Four years ago, a twenty-two year old version of me strapped on an overweight and brand-new backpack, and started hitchhiking down the QE2 towards what he hoped was a better life.
The years that have stretched since that day have passed as zephyrs, bloated with experience, passed by now as slow symphonies, which remain above, curling, silently portraying the life lived within.
I have lived on different continents, upon islands ringed in sand, others born from frozen seas, some adorned with green, have found peace atop ponderous mountains, above forlorn storms, have pressed among crowds a million colors and more. Slept amongst predators and prey, in the smoldering ashes of northern fires and under the perfect clarity of the southern stars, upon the floors of countless bathrooms, countless couches, countless hearts with countless dreams. I have passed through the fingers that held danger, with luck and with scars, have seen a final reflection of myself in the eyes of another, the days which hold promise and the nights which forgive, the passing of friends unto their deaths, the passing of deaths into their memories, the passing of days, and hours, and breaths.
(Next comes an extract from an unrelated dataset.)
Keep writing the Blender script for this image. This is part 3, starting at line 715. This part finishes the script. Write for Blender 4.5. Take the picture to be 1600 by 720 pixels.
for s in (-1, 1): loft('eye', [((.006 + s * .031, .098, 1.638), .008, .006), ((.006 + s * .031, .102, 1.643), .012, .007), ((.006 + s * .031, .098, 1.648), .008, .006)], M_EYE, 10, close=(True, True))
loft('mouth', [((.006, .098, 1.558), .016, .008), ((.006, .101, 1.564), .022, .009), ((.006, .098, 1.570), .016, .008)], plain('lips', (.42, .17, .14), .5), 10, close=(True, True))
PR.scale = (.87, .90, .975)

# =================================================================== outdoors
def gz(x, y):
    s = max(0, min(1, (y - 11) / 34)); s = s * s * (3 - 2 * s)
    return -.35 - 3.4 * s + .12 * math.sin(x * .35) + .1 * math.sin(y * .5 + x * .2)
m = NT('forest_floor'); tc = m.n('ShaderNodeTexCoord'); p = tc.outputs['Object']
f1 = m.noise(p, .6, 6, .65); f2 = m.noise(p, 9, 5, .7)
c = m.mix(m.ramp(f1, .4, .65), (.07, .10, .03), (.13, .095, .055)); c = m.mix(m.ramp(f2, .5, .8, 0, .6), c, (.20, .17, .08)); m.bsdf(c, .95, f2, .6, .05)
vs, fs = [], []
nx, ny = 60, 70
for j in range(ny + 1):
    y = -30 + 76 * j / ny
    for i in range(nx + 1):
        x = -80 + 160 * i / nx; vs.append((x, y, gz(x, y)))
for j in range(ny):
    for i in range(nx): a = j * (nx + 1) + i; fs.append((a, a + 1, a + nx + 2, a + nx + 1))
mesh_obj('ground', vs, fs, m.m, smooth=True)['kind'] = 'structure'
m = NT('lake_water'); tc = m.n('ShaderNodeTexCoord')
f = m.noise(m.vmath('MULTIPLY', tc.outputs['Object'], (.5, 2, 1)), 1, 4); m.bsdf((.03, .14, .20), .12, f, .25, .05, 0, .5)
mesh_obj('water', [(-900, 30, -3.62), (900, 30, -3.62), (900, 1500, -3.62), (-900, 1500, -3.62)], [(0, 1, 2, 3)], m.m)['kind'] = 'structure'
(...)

It is difficult to believe that so much has been lived in so few years, that when looked upon in remembrance it brings such a great pain, such a deepening sadness of memory, for the dearest ones who now live so far.
For the beginnings, the innocence, the shorn and somber boy of Vancouver that first winter, who was the first time away, and yet overwhelmed with the daily joy of living. The first winter in the far north, frozen and vulnerable, a summer without darkness, and the heart bent to burst upon the rocks of the east coast. A house of dreams, with friends whose eyes held poorly-hid fires of beauty, when the heart burns so bright, and the flames lick the walls.
And then one day for the forever, a choice to pursue the only choice there ever was, and suddenly a country so far away that even the sunrise spoke time zones. The movement on a city of tracks, a culture of coins, the nights of buildings within buildings, a city of secrets. And then and forever, finally and with invitation, a cause for crusade and sacrifice and poetry: love.
And then the peaks and the shock and the height, a place without breathing and without compromise, where the people spoke foreign volumes and blew dynamited holes in convention. A place with deep jungles wherein lay deep madness, a place for the roof of the world, and then upon that, the attic of the sky. And finally, something of peace.
And on, and on, and on, upon the white cliffs I have found to dash myself, upon the emerald hills, the ancient city, the lonely deserts of the arab winds, and on, and on, towards everything and nothing, towards promise and fatique, from and back again, a circle, where I live spinning, chasing, fleeing, haunted and haunting, alive and asleep, a man on fire, the future made bright.
I was writing the names of you. But they are in all the same, but one name, the same strike of longing within my chest. How I miss you all, how I wish you the best, how I shall see you again.